御岩神社(杜の蜃気楼)
 茨城県の北部地域(県北地域)で今年最大のイベントである「茨城県北芸術祭」が、9月17日スタートしました。11月20日までの65日間にわたり、世界のトップクラスのアーティストや新進気鋭の作家が、県北地域の魅力を十分に活かした作品を展示します。県北地域創生の起爆剤にと、大きな期待が寄せられています。
 県北芸術祭のスタートとなった17日から19日は、敬老の日も含む3連休。あいにくの雨模様の天候でしたが、初めての地域芸術祭としては、3日間で3万人を動員し、まずまずのスタートを切ることができました。
 9月20日、県北芸術祭を所管する県議会総務企画常任委員会が開かれ、井手よしひろ県議は、3日間の県北芸術祭の運営状況を踏まえ、成功に向けての具体的な提案を行いました。

 この3日間で、日立市内24作品、高萩市7作品、北茨城市8作品、常陸太田市10作品を鑑賞しました。
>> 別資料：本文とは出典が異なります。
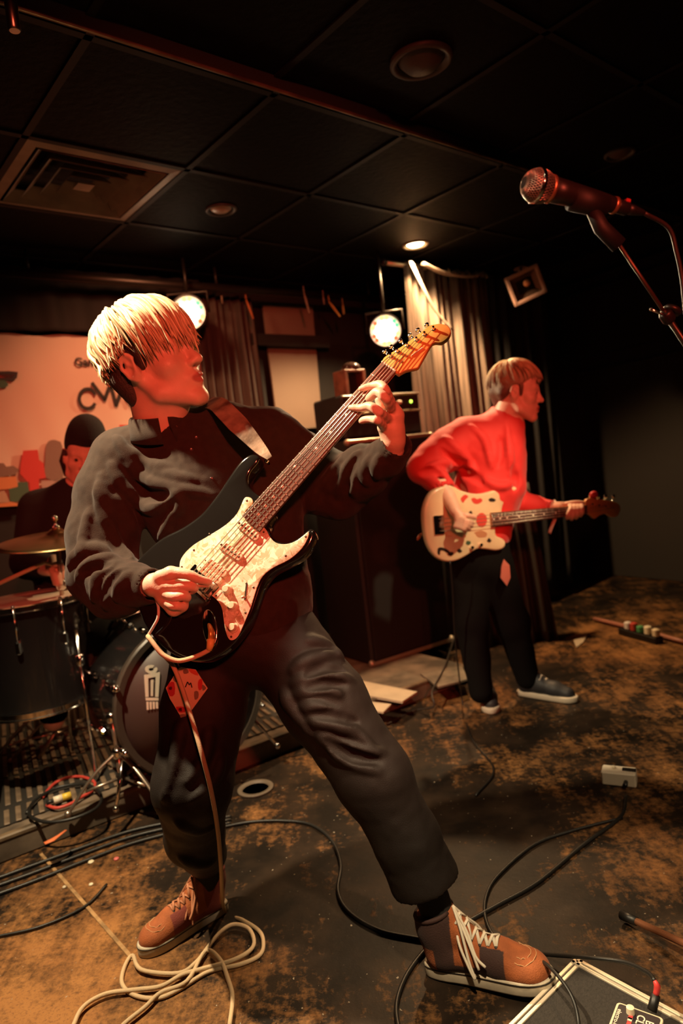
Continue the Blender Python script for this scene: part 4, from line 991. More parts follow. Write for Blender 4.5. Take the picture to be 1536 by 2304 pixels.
bv.chain([P(1020, 1000, 3.22), P(948, 1058, 3.15), P(1000, 1108, 3.06)], [.036, .030, .034], .03)
bv.chain([P(1150, 1010, 3.34), P(1150, 1130, 3.36), P(1255, 1146, 3.24)], [.05, .042, .030], .03)
fv = Vol(P(985, 1215, 3.02)-[.03, .12, .03], P(1075, 1085, 3.02)+[.05, .12, .03], .0035)
fv.chain([P(985, 1080, 3.085), P(1008, 1118, 3.045), P(1024, 1150, 2.99)], [.040, .034, .027], .01)
fv.ell(P(1034, 1168, 2.975), (.026, .022, .036), .012)
for i, (x, y) in enumerate(((1064, 1176), (1062, 1184), (1056, 1192), (1046, 1198))):
    finger(fv, [P(1034+i*-3, 1166+i*6, 2.965), P((1034+x)/2+3, (1170+y)/2+i*2, 2.945), P(x, y, 2.985)], [.0115, .0100, .008], .005)
finger(fv, [P(1036, 1158, 2.975), P(1052, 1160, 2.965), P(1068, 1164, 2.985)], [.013, .011, .009])
hv = Vol(P(1235, 1190, 3.2)-[.03, .12, .03], P(1335, 1115, 3.2)+[.05, .12, .04], .0035); ND = float((BB+bx_*(BSC*.9)-CC) @ FW)
hv.chain([P(1236, 1143, ND+.03), P(1258, 1143, ND+.03), P(1276, 1140, ND+.03)], [.030, .028, .024], .01)
hv.ell(P(1286, 1142, ND+.04), (.040, .028, .026), .012)
for i, (x, y) in enumerate(((1308, 1160), (1298, 1165), (1288, 1168), (1278, 1166))):
    finger(hv, [P(1306-i*8, 1136, ND+.03), P(1308-i*8, 1141+i, ND-.035), P(x, y-8, ND-.05), P(x-3, y, ND-.03)], [.012, .0112, .0105, .009], .005)
finger(hv, [P(1276, 1134, ND+.02), P(1296, 1131, ND+.005), P(1312, 1132, ND+.0)], [.013, .011, .009])
Vf, Qf = fv.mesh(); Vg, Qg = hv.mesh(); V2, Q2 = bv.mesh()
Vb, Qb, Lb = cat_mesh([(Vh, Qh, Lh), (V2, Q2), (Vf, Qf), (Vg, Qg)])
obj('body', Vb, Qb, SKIN, g2, attrs={'lip': Lb})
for s in (-1, 1):
    MB().sphere(hw2((s*.031, .0785, .0095)), .0105*hs2, 12, 8).build('eye', EYED, g2, True)
# short dark-blond hair, light from above painted in as a paler crown
HAIR2 = mat('dark_blond_hair', (.62, .45, .25), .6, bump=.4, bscale=200, attr=('tone', (.10, .05, .03)))
h2 = Vol((-.12, -.15, -.11), (.12, .15, .18), .0035)
h2.ell((0, -.022, .050), (.084, .104, .092), 0); h2.ell((0, .035, .082), (.066, .058, .042), .03)
h2.cap((0, -.09, .0), (0, -.072, -.045), .035, .028, .03)
for s in (-1, 1): h2.cap((s*.055, -.06, .0), (s*.045, -.05, -.03), .03, .02, .02)
h2.plane((0, .03, .045), (0, .9, -1), .012)
for s in (-1, 1): h2.ell((s*.083, -.006, .002), (.03, .030, .034), .01, op='s')
h2.cap((-.05, .088, .062), (.05, .088, .062), .010, .010, .02)
for s in (-1, 1): h2.cap((s*.077, .018, .035), (s*.072, .020, -.004), .009, .006, .008)
Vq, Qq = h2.mesh()
obj('hair_underlayer', hw2(Vq), Qq, HAIR2, g2, attrs={'tone': np.clip(.95-(Vq[:, 2]-.02)*9, .1, 1)})
def short(i, r_):
    phi = r_.uniform(-math.pi, math.pi); c = math.cos(phi); st = abs(r_.normal(0, .5)); end = st+r_.uniform(.5, .9); mx_ = R(100 if c > .3 else 92)
    if end > mx_: st -= end-mx_; end = mx_
    lf = r_.uniform(-.004, .006); pts = []
    for t in np.linspace(0, 1, 4):
        th = max(st, .02)+(end-max(st, .02))*t; a = rotx(R(20)) @ np.array([math.sin(phi)*math.sin(th), math.cos(phi)*math.sin(th), math.cos(th)])
        pts.append(np.array([0, -.016, .050])+a*(np.array([.090, .113, .101])+lf+.007*t))
    return pts
hm, tone = locks(520, short, 11, (.0045, .008), .5, 6, 5)
Vx = np.array(hm.V); o = obj('hair', hw2(Vx), hm.F, HAIR2, g2, attrs={'tone': np.clip(tone*.5+.6-(Vx[:, 2]-.03)*8, 0, 1)})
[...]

合計で49作品を見たわけですが、全体の6割しか見られませんでした。この間の総走行距離は421キロに達しています。日本一の規模で開かれている地域芸術祭ということを改めて実感しています。
 この期間の来場客数は、3万人とされていますが、県外から来場された方が多いことに驚いています。特に、20代、30代の若い方が目立ち、地域の活性化につながると期待できます。
 チームラボが作品を展示している天心記念五浦美術館、東京芸大の日比野克彦さんが実際に制作現場をライブで披露した旧冨士ケ丘小学校、萩のレストランとのコラボが実現した高萩・穂積家住宅、パワースポットとして全国的にも有名になった日立御岩神社の森山茜さん作品など、大変な人気でした。 
高萩穂積家住宅
 半面、気になったことをいくつか指摘いたしました。
  • 県外からの認知度が高まり来場者が多いことは喜ぶべきことですが、反対に地元の県民へのアピールが不足しています。タクシーや旅行業者、飲食店などに、県外から北方が県北芸術祭のことを質問しても、ほとんどわからなかったということです。一般県民からは、「パスポート券がどこで売っているのかわからない」、「全体的に何をやっているのかわからない」、「電車で五浦美術館に行くのは、上野の美術館に行くよりも時間とお金がかかる」、「県北芸術祭というネーミングで、県南に住む私にはまったくピント来ない」といった声も聞かれます。まず、県民向けのアピールをどのように展開するかが第1の課題です。
  • いばキラTVの活用も重要です。内容を紹介することと、アーカイブとしての活用を考えて、しっかりとした取材を望みます。
  • 小中高校生の、特に6市町の教育委員会との連携を図っていただきたい。子どもたちの情操教育、美術教育にはまたとない機会です。常陸多賀の藤浩史さんの展示などは、子供たちにものを大事にする心を育てるのに最も素晴らしい展示です。旧美和中学校の一連の展示群も、子供たちに美術のみならず物理学などへの関心を高めることができると思います。
  • 駐車場の問題がすでに表面化しています。五浦美術館、旧冨士ケ丘小学校、そして御岩神社はパンク状況です。
  • 案内板の見直しを随時行っていきたいと思います。北茨城インターから直接、富士ケ丘小学校に行く案内表示はありません。ラジコンコンポートは地元の人間でもわかりずらい場所にあります。
  • 会場内が滑りやすかったり、ぬかるんでいる場所が多くみられます。穂積家住宅や日立の小貝が浜海岸、廃校となった各学校の駐車場は特に酷く危険です。
  • 会場が暗かったり(穂積家住宅)、階段が急だったり(穂積家住宅)、入口が狭く車いすなどが入れない会場(日立シビックセンタースタジオ)もあります。
  • ボランティアスタッフの待遇にもよく気配をしていただきたい。真っ暗な狭い空間で、塗料が乾ききっていないために、大変つらい思いをされているスタッフいました(常陸多賀旧銀行の金庫、花金ビル3階)。
  • 会場の休館日、開館時間の統一が図れないか(うのしまヴィラ:火・水休館、日鉱記念館:月・祝日休館、麗潤館:火・金休館)。
  • 日鉱記念館は芸術祭の展示物が何処にあったのかわかりませんでした。唯一、素通りしてしまった出口直前のブース、ここが気になっています。誰かわかった方がいましたら教えてください。
  • 展示中止などの情報伝達。(御岩神社、ノアのバスが台風のため展示中止。シビックセンターのスタジオが調整のため展示中断)
  • 総合電話受付(チケットや交通状況)0294-72-1121
  • ダイジェストツアーの状況と周知徹底。